Ford was a true innovator. He was the first to recognize the value of vertical integration in the automotive industry - owning everything from the iron mines to the steel mills to the final assembly plants in the giant River Rouge complex. Ford pioneered the five dollar day for his workers - not just to have them earn enough money to be able to afford a Model T but to get them to not quit (employee turnover on those first assembly lines was in the hundreds of percents).  Ford's vision proved to be correct and his company dominated the industry. But unlike Steve Jobs, Henry Ford did not die young. He lived long enough to have his initial vision become an impediment to Ford Motor Company's future. He would not give up on the Model T even when it was outdated and sales were plummeting. He micromanaged his son, Edsel's, period of running the company after Henry ostensibly retired. It would take Ford's grandson, Henry II, to put the company back on track.

So the traits that seem to recur in these three men of different eras and different industries are incredible vision, an awe-inspiring sense of determination, dictatorial decision-making, charisma, passion, and an ability to hire the best and the brightest and give them the environment to create.

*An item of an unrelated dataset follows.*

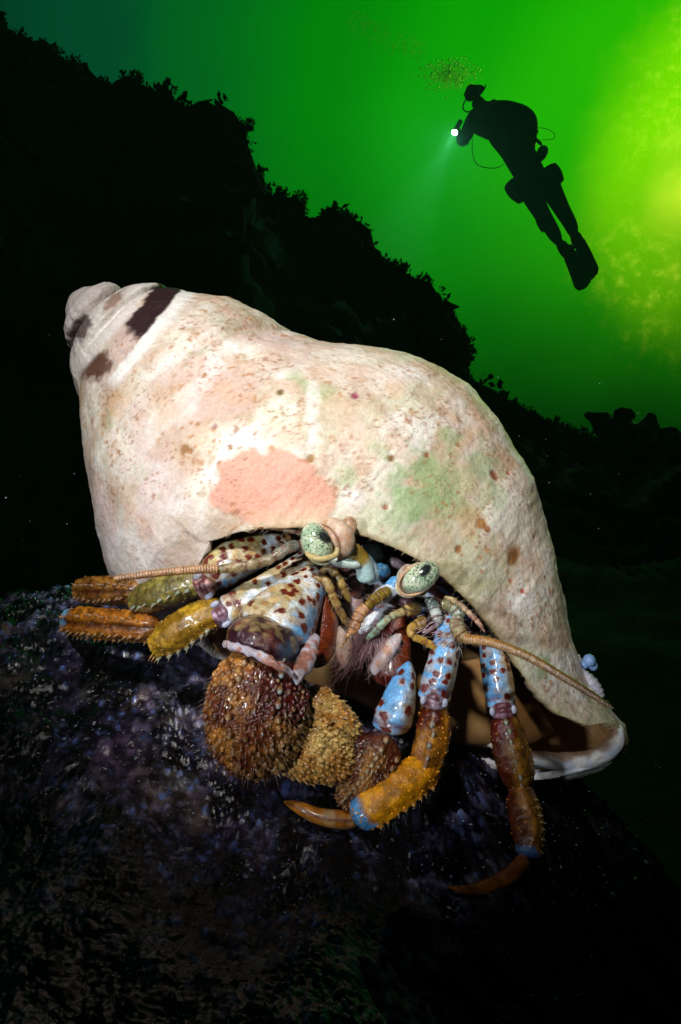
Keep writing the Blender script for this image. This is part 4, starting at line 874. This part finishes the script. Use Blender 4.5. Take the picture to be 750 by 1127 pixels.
# ================================================================== THE DIVER
DD = 760.0                        # cm from the camera
def build_diver():
    r = root('person', at(585, 200, DD), .01, 'diver in a dark drysuit with fins, swimming up in the green water', 'diver')
    suit = mat_flat('drysuit', (.020, .022, .024), rough=.7, spec=.3, var=.4, nscale=.08, unit=.01)
    rub = mat_flat('rubber', (.012, .013, .014), rough=.4, spec=.4, var=.3, nscale=.2, unit=.01)
    bag = Bag()
    def S(*pts, n=24, m=20, cap=(.2, .2), flat=.85): bag.limb(sweep(pts, n, m, cap, flat), (0, 0, 0))
    S((528, 114, DD, 9), (541, 126, DD, 14), (556, 143, DD, 21), (568, 163, DD, 18.5), (579, 184, DD, 17), (591, 203, DD, 16), n=30, m=28, cap=(.14, .12), flat=.75); S((528, 122, DD - 8, 9), (537, 138, DD - 10, 12), (546, 150, DD - 8, 10), m=24)          # trunk
    S((523, 108, DD - 2, 7), (530, 118, DD, 8), (540, 126, DD, 9))                                        # neck
    S((521, 96, DD - 4, 9.5), (522, 100, DD - 4, 12), (524, 107, DD - 3, 9.5), cap=(.45, .4), flat=1.0)     # hooded head
    S((538, 118, DD - 4, 9), (524, 128, DD - 14, 8.5), (516, 142, DD - 22, 7.5), (513, 155, DD - 26, 8))     # upper arm (its right)
    S((513, 153, DD - 26, 6.8), (508, 155, DD - 36, 6.2), (507, 150, DD - 45, 5.2), (506, 146, DD - 50, 4.2))       # forearm to the torch
    S((548, 123, DD + 4, 8), (545, 134, DD - 12, 8), (536, 146, DD - 22, 7.2))                                # other arm folded across the chest
    S((536, 146, DD - 22, 7), (527, 143, DD - 32, 6), (521, 140, DD - 38, 4.6))
    S((580, 194, DD, 13), (586, 214, DD + 2, 12), (596, 234, DD + 5, 9.5), (607, 252, DD + 8, 8), (617, 270, DD + 14, 6.6))   # leg
    S((600, 190, DD + 4, 12), (609, 212, DD + 8, 11), (619, 231, DD + 12, 9), (628, 247, DD + 17, 7.6), (633, 262, DD + 24, 6.4))
    S((616, 266, DD + 12, 5.6), (621, 274, DD + 12, 6.5), (626, 282, DD + 12, 6)); S((632, 256, DD + 22, 5.4), (636, 266, DD + 22, 7), (637, 274, DD + 22, 6))
    def hand(px, py, D, ang, k=1.0):
        S((px, py, D, 3.3 * k), (px + 3.4 * k * math.cos(ang), py + 3.4 * k * math.sin(ang), D - 2, 3.4 * k), n=14, m=14, cap=(.4, .4), flat=.6)
        for q in range(4):
            a = ang + (q - 1.5) * .26; ln = (3.2, 3.9, 3.7, 2.9)[q] * k; bx, by = px + 4.6 * k * math.cos(a), py + 4.6 * k * math.sin(a)
            S((bx, by, D - 2, 1.15 * k), (bx + ln * .6 * math.cos(a), by + ln * .6 * math.sin(a), D - 6, 1.1 * k), (bx + ln * .75 * math.cos(a), by + ln * .75 * math.sin(a), D - 10, .85 * k), n=10, m=8, flat=1)
        a = ang + 1.0; S((px + 1.5 * math.cos(a), py + 1.5 * math.sin(a), D - 2, 1.3 * k), (px + 4.6 * k * math.cos(a), py + 4.6 * k * math.sin(a), D - 5, 1.1 * k), (px + 5.6 * k * math.cos(a - .5), py + 5.6 * k * math.sin(a - .5), D - 8, .9 * k), n=10, m=8, flat=1)
    hand(506.5, 147, DD - 51, -2.5); hand(522, 140.5, DD - 40, -2.9)
    body = bag.build('body', suit, r)
    rm = body.modifiers.new('skin', 'REMESH'); rm.mode = 'VOXEL'; rm.voxel_size = .75; rm.use_smooth_shade = True
    sm = body.modifiers.new('s', 'SMOOTH'); sm.factor = .5; sm.iterations = 3
    P = lambda nm, mt, **k: None
    def part(name, pts, mt=rub, n=24, m=18, cap=(.2, .2), flat=.85, lab=None):
        l = sweep(pts, n, m, cap, flat); o = mk(name, l.V, l.F, mt, r)
        if lab: o['label'] = lab
        return o
    part('tank', [(547, 117, DD + 16, 7), (560, 132, DD + 18, 10), (574, 152, DD + 18, 11), (584, 170, DD + 18, 9)], cap=(.18, .12), flat=1)
    part('buoyancy_wing', [(536, 116, DD + 10, 5), (556, 119, DD + 12, 8.5), (572, 127, DD + 13, 12), (581, 133, DD + 12, 10.5), (580, 148, DD + 10, 13), (588, 160, DD + 8, 9)], n=40)
    part('pocket', [(563, 199, DD - 4, 11), (571, 209, DD - 6, 12.5), (580, 219, DD - 5, 9.5)], cap=(.12, .12)); part('pocket', [(601, 184, DD, 11), (607, 194, DD, 12.5), (613, 205, DD, 10)], cap=(.12, .12))
    part('weight_belt', [(567, 180, DD - 14, 5), (580, 178, DD - 18, 5.5), (594, 172, DD - 12, 6), (600, 162, DD, 6)], n=26)
    part('mask', [(514.5, 98, DD - 12, 3.4), (518, 97.5, DD - 16, 4.6), (524, 98, DD - 15, 4), (528, 98, DD - 11, 2.6)], cap=(.3, .3))
    part('regulator', [(514, 107, DD - 13, 3.2), (517, 107, DD - 17, 4.6), (521, 107, DD - 14, 3.4)], cap=(.4, .4))
    for pts in ([(515, 107, DD - 12, .8), (511, 113, DD - 8, .8), (510, 120, DD - 4, .8), (516, 123, DD, .8), (530, 116, DD + 8, .8)], [(520, 150, DD - 20, .45), (520.5, 170, DD - 16, .45), (527, 182, DD - 14, .5), (545, 185, DD - 10, .5), (556, 180, DD - 4, .5)],
                [(590, 140, DD + 8, .35), (602, 142, DD + 10, .35), (610, 147, DD + 10, .35), (609, 153, DD + 8, .35), (596, 154, DD + 4, .35)], [(592, 164, DD, .8), (597, 167, DD, .9)]):
        part('hose', pts, n=50, m=8)
    part('gauge', [(592.5, 166, DD - 2, 2.2), (595.5, 167, DD - 3, 3), (598.5, 167, DD - 2, 2.2)], cap=(.4, .4)); part('snorkel_tube', [(528, 104, DD, .9), (533, 98, DD, .8), (535.5, 92.5, DD, .7)], m=8)
    part('tank_valve', [(539, 115, DD + 14, 1.6), (543, 112, DD + 14, 2.6), (548, 113, DD + 14, 2)], cap=(.3, .3)); part('knife_sheath', [(590, 240, DD, 1.6), (594, 248, DD, 2.2), (598, 256, DD + 2, 1.4)], cap=(.3, .2)); part('clip', [(588, 151, DD - 4, 1.4), (594, 157, DD - 5, 2), (597, 160, DD - 4, 1.2)], cap=(.3, .3))
    # fins: foot pocket, ribbed blade
    def fin(ax_, ay, bx, by, D0, D1, w0, w1):
        f = root  # noqa
        a = at(ax_, ay, D0); b = at(bx, by, D1); d = b - a; L = np.linalg.norm(d); d = d / L; s = np.cross(d, (.35, -.93, 0)); s /= np.linalg.norm(s); nn = np.cross(s, d)
        n, m = 22, 21; V = []
        for i in range(n):
            u = i / (n - 1); wd = (w0 + (w1 - w0) * min(1, u * 1.15) ** .8) * D0 / F * (1 - .28 * max(0, (u - .88) / .12) ** 2)
            for j in range(m):
                g = j / (m - 1) * 2 - 1; th = .6 + .9 * (abs(g) > .88) + .35 * (abs((g * 3) % 1 - .5) < .12)
                V.append(a + d * L * (u + (.06 * (1 - g * g) if u > .95 else 0)) + s * wd * g + nn * (th + 1.4 * math.sin(u * 2.2)))
        o = mk('fin', V, gridfaces(n, m, False), rub, r); sd = o.modifiers.new('t', 'SOLIDIFY'); sd.thickness = 1.0
    fin(622, 272, 642, 315, DD + 14, DD + 26, 7, 13); fin(637, 266, 650, 305, DD + 24, DD + 40, 7, 12)
    # exhaled bubbles, as small clear balls
    bb = Bag(); g = np.random.default_rng(5)
    for _ in range(1500):
        u = g.random(); x = 500 + g.normal() * 14 - u * 8; y = 82 + g.normal() * 8; rr = g.choice([.25, .4, .6, 1.1], p=[.5, .3, .15, .05])
        bb.bead(at(x, y, DD + g.normal() * 12), g.normal(size=3), rr, (.8, .9, .7), h=.7, stretch=1.2)
    for _ in range(320):
        x = 470 - g.random() * 90; y = 60 - (470 - x) * .45 + g.normal() * 9; bb.bead(at(x, y, DD + 20 + g.normal() * 20), g.normal(size=3), g.uniform(.3, .7), (.8, .9, .7), h=.8)
    mb, nt, N, Lk, b = newmat('bubble'); tr = N.new('ShaderNodeBsdfTranslucent'); tr.inputs[0].default_value = (1, 1, 1, 1); gs = N.new('ShaderNodeBsdfRefraction'); gs.inputs['IOR'].default_value = 1.12
    mx = N.new('ShaderNodeMixShader'); mx.inputs[0].default_value = .12; Lk.new(gs.outputs[0], mx.inputs[1]); Lk.new(tr.outputs[0], mx.inputs[2]); Lk.new(mx.outputs[0], N['Material Output'].inputs[0])
    q = bb.build('bubbles', mb, None, 'stuff'); q.scale = (.01,) * 3; q['label'] = 'cloud of exhaled bubbles rising above the diver'
    # torch in the hand
    p0 = at(501, 145, DD - 58); dirn = np.array([-.34, -.55, -.76]); dirn = dirn / np.linalg.norm(dirn)
    t = root('torch', p0, .01, 'bright white dive torch held in the diver\'s hand', 'torch')
    tub = lambda a, b_, ra, rb, nm, mt: mk(nm, (lambda l: l.V)(sweep([(*(p0 + dirn * a), ra), (*(p0 + dirn * (a + b_) / 2 + 0), (ra + rb) / 2), (*(p0 + dirn * b_), rb)], 20, 20, (.03, .03), 1, raw=True)), gridfaces(20, 20), mt, t)
    tub(-16, -3, 1.9, 1.9, 'barrel', rub); tub(-4, 1.0, 2.1, 3.1, 'lamp_head', rub)
    ml, nt, N, Lk, b = newmat('torch_lens'); b.inputs['Emission Color'].default_value = (.55, 1, .95, 1); b.inputs['Emission Strength'].default_value = 120
    Z = dirn; X = np.cross(Z, (0, 0, 1.)); X /= np.linalg.norm(X); Y = np.cross(Z, X); V = []
    for i in range(7):
        rr = 2.3 * math.sin(i / 6 * pi / 2); hh = 1.1 + .8 * math.cos(i / 6 * pi / 2)
        for j in range(24): a = j / 24 * 2 * pi; V.append(p0 + Z * hh + (X * math.cos(a) + Y * math.sin(a)) * rr)
    mk('lens', V, gridfaces(7, 24), ml, t)
    lp_ = lamp('torch_light', tuple((p0 + dirn * 3.5) * .01), tuple((p0 + dirn * 100) * .01), 300, 26, .8, .02, (.35, 1.0, .80)); lamp('torch_light', tuple((p0 + dirn * 3.5) * .01), tuple((p0 + dirn * 100) * .01), 50, 170, 1, .03, (.3, 1.0, .8))
    return r
build_diver()

# ================================================================== SUSPENDED PARTICLES
def motes():
    bag = Bag(); g = np.random.default_rng(11)
    for _ in range(260):
        D = g.uniform(600, 1500); x = g.uniform(-100, 850); y = g.uniform(350, 1127); bag.bead(at(x, y, D), g.normal(size=3), g.uniform(.25, .7), (.35, .38, .45), h=.7)
    o = bag.build('plankton', M_seta, None, 'stuff'); o.scale = (U,) * 3; o['label'] = 'tiny pale particles drifting in the water'
motes()

# ================================================================== HAZE
HAZE = 0.022
if HAZE > 0:
    x0, x1, y0, y1, z0, z1 = -18, 40, -1, 15, -6.4, 4.8
    V = [(x, y, z) for x in (x0, x1) for y in (y0, y1) for z in (z0, z1)]
    Fc = [(0, 1, 3, 2), (4, 6, 7, 5), (0, 4, 5, 1), (2, 3, 7, 6), (0, 2, 6, 4), (1, 5, 7, 3)]
    m = bpy.data.materials.new('haze'); m.use_nodes = True; nt = m.node_tree; nt.nodes.remove(nt.nodes['Principled BSDF'])
    v = nt.nodes.new('ShaderNodeVolumePrincipled'); v.inputs['Color'].default_value = (.5, .85, .55, 1); v.inputs['Density'].default_value = HAZE; v.inputs['Anisotropy'].default_value = 0.0
    nt.links.new(v.outputs[0], nt.nodes['Material Output'].inputs['Volume'])
    mk('haze', V, Fc, m, kind='stuff', smooth=False)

Each had the ability to see a future, not a future that others couldn't see, but a future which was holistic - one that went further than just one product to see what was needed to make it valuable to millions of people.

So in defense of Steve Jobs, I think he will, indeed, go down in history as being in the same league as Thomas Edison, Henry Ford, and a host of other visionaries who have helped to create the world we live in.  His legacy will be felt for generations in the digital devices that are the offspring of the iPods, iPhones, and iPads.  His legacy will be felt in the digital animation studios that come after Pixar.  His sense of what the market needed was truly remarkable. But even more remarkable was his willingness to bet the company on his vision - not once but over and over again.   Steve Jobs was the quintessential American Innovator.  Even though I never met the man, I will miss him.

(Disclaimer: I have been a longtime user of Apple products. I am typing this on my iMac desktop computer.)